President Obama greeted Thomas Daschle’s decision to withdraw as nominee to be secretary of Health and Human Services with "sadness and regret" — and surely with something approaching relief. The tax problems of Obama’s nominees were threatening to become the stuff of late night comedy. And they were doing nothing for the president’s credibility on his high-minded new ethics standards.

Earlier the same day, Nancy Killefer, his nominee to be the White House’s czar of government performance, withdrew because of the perennial nanny problem. The unpaid unemployment compensation taxes, penalties and interest came to only $946.69, peanuts for a high-powered, two-income couple, but it took the D.C. government almost two years and a lien against her house to get it. Too bad, because she seemed to have great qualifications for the job.

Obama’s nominee to be Treasury secretary, Timothy Geithner, was found to have owed $34,023 in employment taxes for two years, 2001-2002, he worked at the International Monetary Fund, an awkward credential for someone running the department that includes the IRS. He paid those taxes last fall, shortly before his nomination.

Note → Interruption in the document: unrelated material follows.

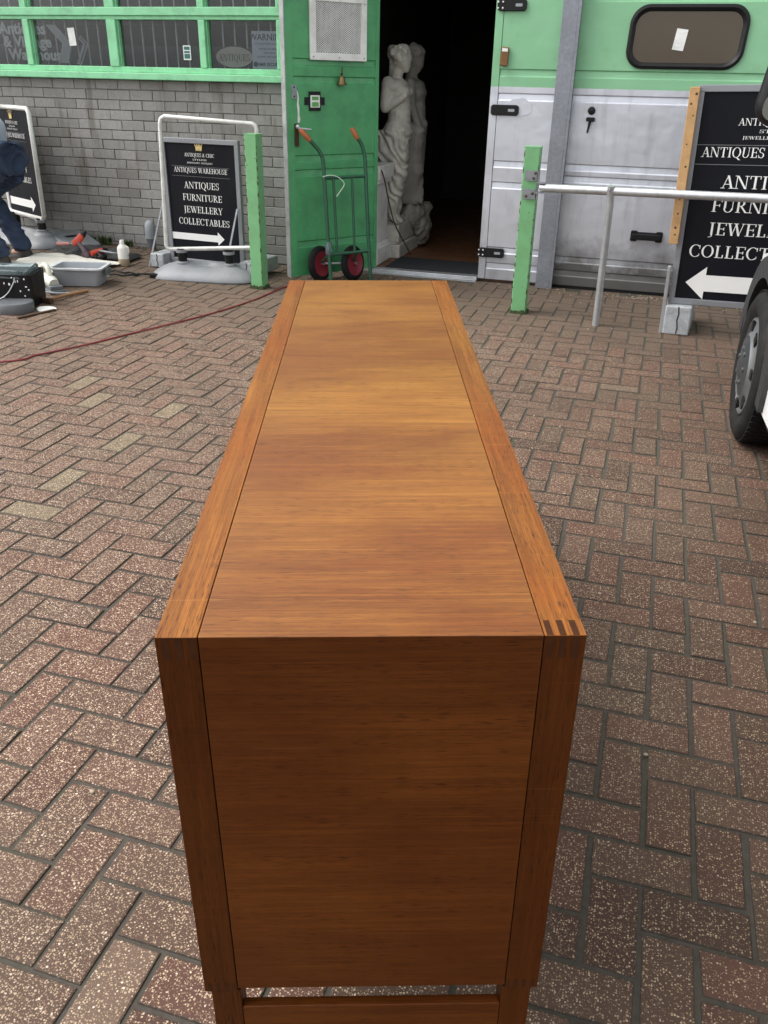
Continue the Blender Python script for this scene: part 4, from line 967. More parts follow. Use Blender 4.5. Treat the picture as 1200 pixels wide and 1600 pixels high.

The Senate decided the need for a Treasury secretary in the midst of the financial meltdown outweighed ethical niceties and confirmed him anyhow.

Daschle failed to pay taxes on the value of a car and driver he had for three years while consulting for a private equity firm. Daschle said he considered the perk a gift and not income. An excusable error, perhaps. But he discovered the error last summer and it turned up in the vetting process for the HHS job but he didn’t pay the taxes, $140,167 with interest, until January as his Senate confirmation hearings approached. Nomination to a top government job is turning out to be a marvelous tool of tax collection.

After losing a reelection bid in 2004, Daschle, the former Senate majority leader, moved seamlessly into the world of big bucks consulting, earning over $4 million at it plus $220,000 in speaking fees to the health-care industry.

Daschle is a genuine health-care expert and probably the best choice to get Obama’s health-care reform agenda enacted. Perhaps it is terribly unfair to the man, but the chauffeur-driven Cadillac, the huge fees for cashing in on public service, the casual attitude toward his taxes all convey a dismaying sense of entitlement. He was right to withdraw.